_Data lines_
***
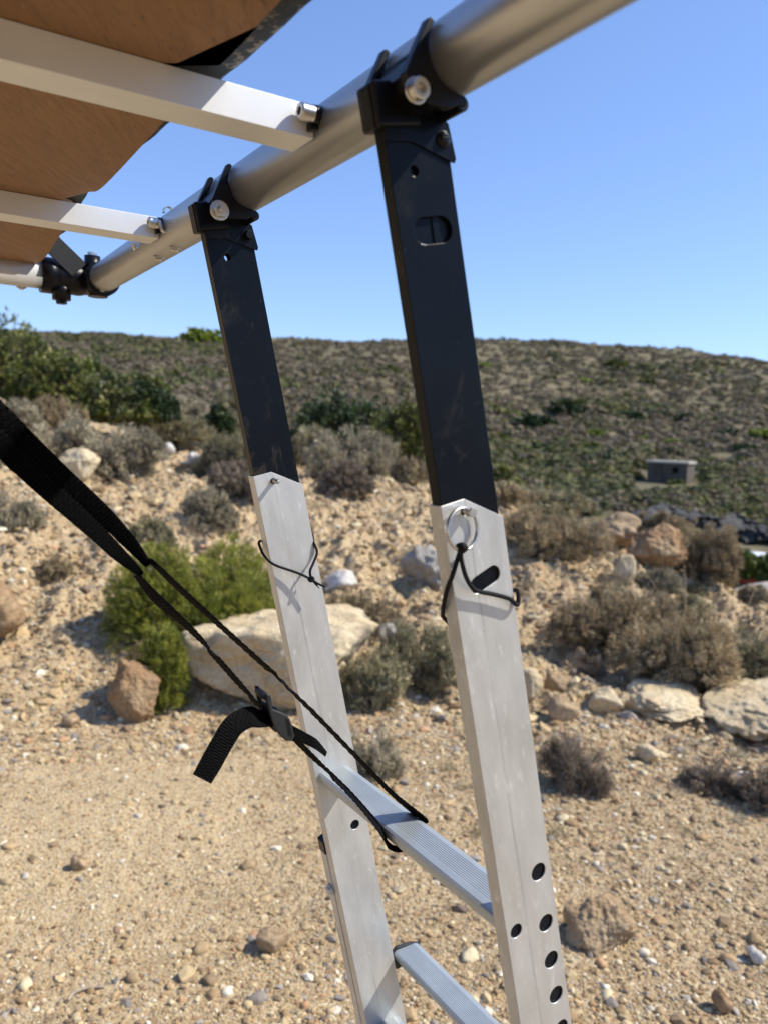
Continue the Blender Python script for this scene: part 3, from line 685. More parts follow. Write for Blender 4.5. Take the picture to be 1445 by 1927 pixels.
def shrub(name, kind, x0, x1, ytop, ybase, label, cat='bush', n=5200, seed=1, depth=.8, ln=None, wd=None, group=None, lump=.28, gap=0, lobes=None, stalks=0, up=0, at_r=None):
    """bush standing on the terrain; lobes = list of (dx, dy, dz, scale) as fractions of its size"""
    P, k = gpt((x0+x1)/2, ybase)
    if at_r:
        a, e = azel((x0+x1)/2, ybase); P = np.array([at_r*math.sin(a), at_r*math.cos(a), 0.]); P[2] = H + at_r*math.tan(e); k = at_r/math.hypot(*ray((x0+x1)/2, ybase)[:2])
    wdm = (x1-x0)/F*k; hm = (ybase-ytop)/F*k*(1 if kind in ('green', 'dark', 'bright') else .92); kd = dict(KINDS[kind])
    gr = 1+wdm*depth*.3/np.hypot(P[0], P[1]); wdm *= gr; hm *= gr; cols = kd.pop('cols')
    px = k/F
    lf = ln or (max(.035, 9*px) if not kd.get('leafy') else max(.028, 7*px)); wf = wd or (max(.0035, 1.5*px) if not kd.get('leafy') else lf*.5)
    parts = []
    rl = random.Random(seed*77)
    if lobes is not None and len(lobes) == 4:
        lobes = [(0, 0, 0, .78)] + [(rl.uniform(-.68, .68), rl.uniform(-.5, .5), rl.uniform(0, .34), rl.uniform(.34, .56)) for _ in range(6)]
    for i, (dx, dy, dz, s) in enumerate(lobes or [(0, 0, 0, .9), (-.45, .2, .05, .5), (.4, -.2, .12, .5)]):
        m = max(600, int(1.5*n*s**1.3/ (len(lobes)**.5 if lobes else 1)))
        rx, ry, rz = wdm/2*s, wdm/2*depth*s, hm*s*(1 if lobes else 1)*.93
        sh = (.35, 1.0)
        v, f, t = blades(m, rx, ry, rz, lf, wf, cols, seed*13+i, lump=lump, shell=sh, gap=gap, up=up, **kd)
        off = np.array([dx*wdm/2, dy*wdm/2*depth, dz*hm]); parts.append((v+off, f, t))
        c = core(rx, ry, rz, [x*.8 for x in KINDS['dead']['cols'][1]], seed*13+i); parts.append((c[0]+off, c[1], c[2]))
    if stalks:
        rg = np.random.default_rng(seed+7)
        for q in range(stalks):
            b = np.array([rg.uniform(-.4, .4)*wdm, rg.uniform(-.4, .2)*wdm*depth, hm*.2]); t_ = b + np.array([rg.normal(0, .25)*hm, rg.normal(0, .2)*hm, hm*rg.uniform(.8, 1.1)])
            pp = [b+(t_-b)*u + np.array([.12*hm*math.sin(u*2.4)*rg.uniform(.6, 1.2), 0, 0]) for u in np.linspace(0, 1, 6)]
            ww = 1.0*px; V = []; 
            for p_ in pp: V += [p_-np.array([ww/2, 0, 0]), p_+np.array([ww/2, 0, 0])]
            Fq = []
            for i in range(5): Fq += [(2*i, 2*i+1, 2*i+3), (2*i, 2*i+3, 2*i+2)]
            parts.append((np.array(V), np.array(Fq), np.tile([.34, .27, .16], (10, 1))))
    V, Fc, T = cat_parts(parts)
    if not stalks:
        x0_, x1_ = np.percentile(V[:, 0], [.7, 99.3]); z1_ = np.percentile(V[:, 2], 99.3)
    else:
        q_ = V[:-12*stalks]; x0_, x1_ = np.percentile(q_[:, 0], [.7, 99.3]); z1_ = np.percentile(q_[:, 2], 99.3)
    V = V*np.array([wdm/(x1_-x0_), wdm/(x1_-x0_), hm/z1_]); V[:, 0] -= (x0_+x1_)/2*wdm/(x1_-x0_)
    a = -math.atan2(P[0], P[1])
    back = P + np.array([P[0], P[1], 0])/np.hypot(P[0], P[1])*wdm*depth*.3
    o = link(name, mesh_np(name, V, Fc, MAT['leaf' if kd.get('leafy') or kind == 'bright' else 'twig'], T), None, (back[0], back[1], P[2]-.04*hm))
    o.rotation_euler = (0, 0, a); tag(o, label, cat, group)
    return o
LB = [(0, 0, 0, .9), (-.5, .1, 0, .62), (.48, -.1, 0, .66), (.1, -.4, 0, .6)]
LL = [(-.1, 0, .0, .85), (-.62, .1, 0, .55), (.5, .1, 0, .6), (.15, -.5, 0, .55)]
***
_What you need to do_
Copy out each line exactly, without the pictures.

_Solved exercise_
Continue the Blender Python script for this scene: part 3, from line 685. More parts follow. Write for Blender 4.5. Take the picture to be 1445 by 1927 pixels.
def shrub(name, kind, x0, x1, ytop, ybase, label, cat='bush', n=5200, seed=1, depth=.8, ln=None, wd=None, group=None, lump=.28, gap=0, lobes=None, stalks=0, up=0, at_r=None):
    """bush standing on the terrain; lobes = list of (dx, dy, dz, scale) as fractions of its size"""
    P, k = gpt((x0+x1)/2, ybase)
    if at_r:
        a, e = azel((x0+x1)/2, ybase); P = np.array([at_r*math.sin(a), at_r*math.cos(a), 0.]); P[2] = H + at_r*math.tan(e); k = at_r/math.hypot(*ray((x0+x1)/2, ybase)[:2])
    wdm = (x1-x0)/F*k; hm = (ybase-ytop)/F*k*(1 if kind in ('green', 'dark', 'bright') else .92); kd = dict(KINDS[kind])
    gr = 1+wdm*depth*.3/np.hypot(P[0], P[1]); wdm *= gr; hm *= gr; cols = kd.pop('cols')
    px = k/F
    lf = ln or (max(.035, 9*px) if not kd.get('leafy') else max(.028, 7*px)); wf = wd or (max(.0035, 1.5*px) if not kd.get('leafy') else lf*.5)
    parts = []
    rl = random.Random(seed*77)
    if lobes is not None and len(lobes) == 4:
        lobes = [(0, 0, 0, .78)] + [(rl.uniform(-.68, .68), rl.uniform(-.5, .5), rl.uniform(0, .34), rl.uniform(.34, .56)) for _ in range(6)]
    for i, (dx, dy, dz, s) in enumerate(lobes or [(0, 0, 0, .9), (-.45, .2, .05, .5), (.4, -.2, .12, .5)]):
        m = max(600, int(1.5*n*s**1.3/ (len(lobes)**.5 if lobes else 1)))
        rx, ry, rz = wdm/2*s, wdm/2*depth*s, hm*s*(1 if lobes else 1)*.93
        sh = (.35, 1.0)
        v, f, t = blades(m, rx, ry, rz, lf, wf, cols, seed*13+i, lump=lump, shell=sh, gap=gap, up=up, **kd)
        off = np.array([dx*wdm/2, dy*wdm/2*depth, dz*hm]); parts.append((v+off, f, t))
        c = core(rx, ry, rz, [x*.8 for x in KINDS['dead']['cols'][1]], seed*13+i); parts.append((c[0]+off, c[1], c[2]))
    if stalks:
        rg = np.random.default_rng(seed+7)
        for q in range(stalks):
            b = np.array([rg.uniform(-.4, .4)*wdm, rg.uniform(-.4, .2)*wdm*depth, hm*.2]); t_ = b + np.array([rg.normal(0, .25)*hm, rg.normal(0, .2)*hm, hm*rg.uniform(.8, 1.1)])
            pp = [b+(t_-b)*u + np.array([.12*hm*math.sin(u*2.4)*rg.uniform(.6, 1.2), 0, 0]) for u in np.linspace(0, 1, 6)]
            ww = 1.0*px; V = []; 
            for p_ in pp: V += [p_-np.array([ww/2, 0, 0]), p_+np.array([ww/2, 0, 0])]
            Fq = []
            for i in range(5): Fq += [(2*i, 2*i+1, 2*i+3), (2*i, 2*i+3, 2*i+2)]
            parts.append((np.array(V), np.array(Fq), np.tile([.34, .27, .16], (10, 1))))
    V, Fc, T = cat_parts(parts)
    if not stalks:
        x0_, x1_ = np.percentile(V[:, 0], [.7, 99.3]); z1_ = np.percentile(V[:, 2], 99.3)
    else:
        q_ = V[:-12*stalks]; x0_, x1_ = np.percentile(q_[:, 0], [.7, 99.3]); z1_ = np.percentile(q_[:, 2], 99.3)
    V = V*np.array([wdm/(x1_-x0_), wdm/(x1_-x0_), hm/z1_]); V[:, 0] -= (x0_+x1_)/2*wdm/(x1_-x0_)
    a = -math.atan2(P[0], P[1])
    back = P + np.array([P[0], P[1], 0])/np.hypot(P[0], P[1])*wdm*depth*.3
    o = link(name, mesh_np(name, V, Fc, MAT['leaf' if kd.get('leafy') or kind == 'bright' else 'twig'], T), None, (back[0], back[1], P[2]-.04*hm))
    o.rotation_euler = (0, 0, a); tag(o, label, cat, group)
    return o
LB = [(0, 0, 0, .9), (-.5, .1, 0, .62), (.48, -.1, 0, .66), (.1, -.4, 0, .6)]
LL = [(-.1, 0, .0, .85), (-.62, .1, 0, .55), (.5, .1, 0, .6), (.15, -.5, 0, .55)]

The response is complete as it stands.